Intervention de Jean-Paul Chanteguet

Séance en hémicycle du 31 janvier 2013 à 9h30
Indépendance de l'expertise en matière de santé et d'environnement et protection des lanceurs d'alerte — Présentation

Photo issue du site de l'Assemblée nationale ou de WikipediaJean-Paul Chanteguet, président de la commission du développement durable et de l'aménagement du territoire :

Monsieur le président, monsieur le ministre, madame la présidente de la commission des affaires sociales, madame la rapporteure pour avis, monsieur le rapporteur, mes chers collègues, la commission du développement durable et de l'aménagement du territoire n'a pas été saisie au fond de cette proposition de loi adoptée par le Sénat et elle a par conséquent décidé de se saisir pour avis. En effet, les sujets abordés – indépendance de l'expertise scientifique et technique, et protection des lanceurs d'alerte – sont parmi ceux qui ressortent périodiquement de ses débats.

Les auditions que nous avons menées récemment avec les responsables de l'ANSES ou du Haut conseil des biotechnologies, comme celle conduite en commun avec la commission des affaires sociales à propos de l'étude du professeur Gilles-Éric Séralini sur un maïs transgénique, ont soulevé plusieurs points qui méritent toute notre attention. D'une part, comment protéger les lanceurs d'alerte de toute mesure discriminatoire et faire en sorte qu'une suite soit donnée à leur action ? D'autre part, comment garantir au mieux l'indépendance de l'expertise scientifique et technique et éviter les conflits d'intérêts ? Ces deux points sont liés et l'un des mérites du texte dont nous débattons est justement de les prendre tous les deux en considération.

Il y va évidemment de la crédibilité de toute expertise à l'égard de l'opinion publique. La crainte de nos concitoyens, voire leur suspicion, naît bien souvent d'une mauvaise connaissance, mais également de doutes sur l'indépendance des chercheurs ou des scientifiques. Il ne serait pas sain de laisser s'instaurer la méfiance, voire la défiance de la société civile à l'encontre des experts.

Les travaux récents de la commission du développement durable ont également souligné la difficulté de concilier les enjeux industriels, qui relèvent du court terme et suivent avant tout une logique économique, et les évaluations sanitaires et environnementales, dont certaines exigent, nous le savons, beaucoup plus de temps. Dans certains cas, notamment lorsqu'il s'agit de santé environnementale, repérer les effets à long terme de substances nécessite de prolonger les protocoles d'expertise et de recherche au-delà des délais habituellement envisagés par les laboratoires.
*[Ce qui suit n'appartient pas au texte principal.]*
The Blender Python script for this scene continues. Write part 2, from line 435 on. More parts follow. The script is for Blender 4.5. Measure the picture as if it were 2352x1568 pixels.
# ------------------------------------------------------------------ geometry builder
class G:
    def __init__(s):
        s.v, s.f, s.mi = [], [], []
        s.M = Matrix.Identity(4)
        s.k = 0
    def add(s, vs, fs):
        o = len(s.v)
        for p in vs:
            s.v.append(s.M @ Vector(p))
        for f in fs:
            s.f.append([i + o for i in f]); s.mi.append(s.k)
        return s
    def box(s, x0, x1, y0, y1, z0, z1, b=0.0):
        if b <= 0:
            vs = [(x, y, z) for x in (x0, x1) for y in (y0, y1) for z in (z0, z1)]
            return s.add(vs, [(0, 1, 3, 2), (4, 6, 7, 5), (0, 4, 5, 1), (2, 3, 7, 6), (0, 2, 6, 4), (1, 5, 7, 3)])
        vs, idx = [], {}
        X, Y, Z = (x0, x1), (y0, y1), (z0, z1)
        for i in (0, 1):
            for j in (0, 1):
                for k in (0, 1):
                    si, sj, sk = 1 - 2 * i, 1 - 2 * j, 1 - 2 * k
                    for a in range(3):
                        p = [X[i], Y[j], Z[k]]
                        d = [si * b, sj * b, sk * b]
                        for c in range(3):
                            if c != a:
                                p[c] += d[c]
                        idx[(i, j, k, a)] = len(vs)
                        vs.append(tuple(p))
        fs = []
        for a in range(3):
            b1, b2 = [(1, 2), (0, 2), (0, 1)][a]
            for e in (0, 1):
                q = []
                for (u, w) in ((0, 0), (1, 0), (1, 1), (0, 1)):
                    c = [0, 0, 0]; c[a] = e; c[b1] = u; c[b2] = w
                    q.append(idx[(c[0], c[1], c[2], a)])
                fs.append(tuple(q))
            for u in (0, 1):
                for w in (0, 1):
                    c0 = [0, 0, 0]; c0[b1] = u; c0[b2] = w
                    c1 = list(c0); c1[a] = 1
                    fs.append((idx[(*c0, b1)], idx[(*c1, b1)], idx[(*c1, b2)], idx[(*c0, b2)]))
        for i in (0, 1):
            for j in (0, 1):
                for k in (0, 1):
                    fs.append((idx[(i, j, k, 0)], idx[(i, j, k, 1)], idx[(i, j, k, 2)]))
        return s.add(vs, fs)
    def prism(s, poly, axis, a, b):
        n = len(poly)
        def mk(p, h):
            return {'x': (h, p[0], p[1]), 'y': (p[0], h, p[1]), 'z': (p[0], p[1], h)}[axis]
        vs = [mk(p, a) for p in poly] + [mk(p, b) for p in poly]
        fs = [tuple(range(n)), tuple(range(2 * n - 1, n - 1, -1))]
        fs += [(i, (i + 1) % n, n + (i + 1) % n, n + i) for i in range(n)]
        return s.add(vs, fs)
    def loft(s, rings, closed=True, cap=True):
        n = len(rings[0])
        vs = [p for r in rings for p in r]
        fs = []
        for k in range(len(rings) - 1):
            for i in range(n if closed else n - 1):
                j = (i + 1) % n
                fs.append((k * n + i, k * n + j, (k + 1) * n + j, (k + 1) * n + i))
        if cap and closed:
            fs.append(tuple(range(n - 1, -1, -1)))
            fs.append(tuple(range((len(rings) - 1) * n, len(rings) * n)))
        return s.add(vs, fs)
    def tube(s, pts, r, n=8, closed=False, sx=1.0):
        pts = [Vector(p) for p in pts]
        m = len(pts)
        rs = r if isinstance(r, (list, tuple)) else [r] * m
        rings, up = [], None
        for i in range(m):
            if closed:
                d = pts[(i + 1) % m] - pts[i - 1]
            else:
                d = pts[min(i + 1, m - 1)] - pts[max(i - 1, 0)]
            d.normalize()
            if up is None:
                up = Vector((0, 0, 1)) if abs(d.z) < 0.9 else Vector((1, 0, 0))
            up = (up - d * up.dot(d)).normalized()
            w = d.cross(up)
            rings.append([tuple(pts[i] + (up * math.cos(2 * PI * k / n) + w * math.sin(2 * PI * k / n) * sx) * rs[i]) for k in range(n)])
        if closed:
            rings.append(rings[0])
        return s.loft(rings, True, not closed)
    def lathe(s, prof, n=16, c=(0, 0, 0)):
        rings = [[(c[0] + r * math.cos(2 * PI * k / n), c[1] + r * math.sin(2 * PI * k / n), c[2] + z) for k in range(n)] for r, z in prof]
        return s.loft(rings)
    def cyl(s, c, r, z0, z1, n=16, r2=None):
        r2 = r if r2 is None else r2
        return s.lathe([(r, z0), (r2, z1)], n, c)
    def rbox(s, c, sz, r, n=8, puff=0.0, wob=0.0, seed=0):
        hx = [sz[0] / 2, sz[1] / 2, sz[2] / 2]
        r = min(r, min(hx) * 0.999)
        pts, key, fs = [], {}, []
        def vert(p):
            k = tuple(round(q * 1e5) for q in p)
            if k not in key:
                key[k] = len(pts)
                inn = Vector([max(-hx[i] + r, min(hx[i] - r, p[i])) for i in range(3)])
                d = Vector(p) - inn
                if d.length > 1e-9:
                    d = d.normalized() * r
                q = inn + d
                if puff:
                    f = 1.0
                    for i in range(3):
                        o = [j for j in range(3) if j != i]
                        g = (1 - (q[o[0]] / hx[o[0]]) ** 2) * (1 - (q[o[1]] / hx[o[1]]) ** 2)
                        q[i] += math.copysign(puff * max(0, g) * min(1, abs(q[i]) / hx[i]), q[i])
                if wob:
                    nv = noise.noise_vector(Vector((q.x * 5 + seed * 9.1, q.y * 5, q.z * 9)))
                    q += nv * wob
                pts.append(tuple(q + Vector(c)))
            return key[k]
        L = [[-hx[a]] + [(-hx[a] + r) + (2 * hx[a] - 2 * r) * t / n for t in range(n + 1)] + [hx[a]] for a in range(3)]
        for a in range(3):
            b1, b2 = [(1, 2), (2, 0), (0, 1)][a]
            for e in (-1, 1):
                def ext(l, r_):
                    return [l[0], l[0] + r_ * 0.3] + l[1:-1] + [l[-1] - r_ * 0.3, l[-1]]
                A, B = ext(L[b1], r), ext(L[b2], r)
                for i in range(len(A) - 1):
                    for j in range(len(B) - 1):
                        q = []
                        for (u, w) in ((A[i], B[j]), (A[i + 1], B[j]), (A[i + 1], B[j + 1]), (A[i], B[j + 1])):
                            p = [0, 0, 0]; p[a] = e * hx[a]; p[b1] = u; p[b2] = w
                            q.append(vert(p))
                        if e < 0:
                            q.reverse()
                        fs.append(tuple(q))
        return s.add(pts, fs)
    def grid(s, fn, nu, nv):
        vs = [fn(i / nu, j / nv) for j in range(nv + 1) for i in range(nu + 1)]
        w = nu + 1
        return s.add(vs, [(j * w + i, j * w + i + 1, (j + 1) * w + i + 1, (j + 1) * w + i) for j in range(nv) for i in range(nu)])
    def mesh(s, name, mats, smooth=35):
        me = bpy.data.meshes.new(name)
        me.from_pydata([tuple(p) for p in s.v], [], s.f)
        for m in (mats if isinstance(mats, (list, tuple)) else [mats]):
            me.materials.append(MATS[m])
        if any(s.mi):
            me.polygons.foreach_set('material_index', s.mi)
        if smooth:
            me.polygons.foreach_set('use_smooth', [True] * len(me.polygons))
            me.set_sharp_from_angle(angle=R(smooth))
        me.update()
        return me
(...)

Les personnes auditionnées ont également montré qu'il fallait prendre en compte à la fois la quasi-impossibilité pour les chercheurs de ne pas entretenir des relations avec des organismes privés, ne serait-ce qu'au long de leur carrière, et l'impact de leurs propres idées sur les sujets traités. Le directeur général de l'ANSES nous a d'ailleurs rappelé que l'indépendance de l'expertise reposait sur trois piliers : le respect de la déontologie, un cadre d'expertise collective et contradictoire et enfin la diversité des sources scientifiques et des organismes de recherche.

Les exemples rappelés par les rapporteurs des deux commissions concernent essentiellement des questions sanitaires pour lesquelles les alertes ont longtemps été négligées ; je n'y reviendrai pas.

À travers des organismes pathogènes, des substances chimiques ou des agents physiques, de nombreux dangers peuvent affecter la santé humaine et animale, voire la qualité des végétaux utilisés dans l'alimentation. Le récent rapport de l'Agence européenne pour l'environnement, Signaux précoces et leçons tardives, reconnaît que les risques pour la santé ou l'environnement ont été ignorés dans une dizaine de cas et que les lanceurs d'alerte n'ont pas été écoutés.

La recherche en matière d'environnement est tout aussi importante à nos yeux, car l'exposition aux risques passe par tous les milieux – l'air, l'eau, les sols – qui véhiculent des pollutions. Les risques ne concernent pas que les substances dangereuses, éthers de glycol, polluants de l'air ou de l'eau, ou les radiofréquences et les ondes électromagnétiques ; ils concernent également les valeurs limites d'exposition et les niveaux de concentration pouvant se révéler toxiques. C'est donc tout un champ de recherche qui reste à approfondir.

La proposition de loi dont nous débattons aujourd'hui cherche à apporter deux types de réponses, l'un de nature institutionnelle, avec la création d'une commission nationale de la déontologie et des alertes, l'autre juridique, concernant la protection des lanceurs d'alerte, et parmi eux, je souhaiterais le souligner, des scientifiques qui ont souvent été stigmatisés, même par leur propre camp.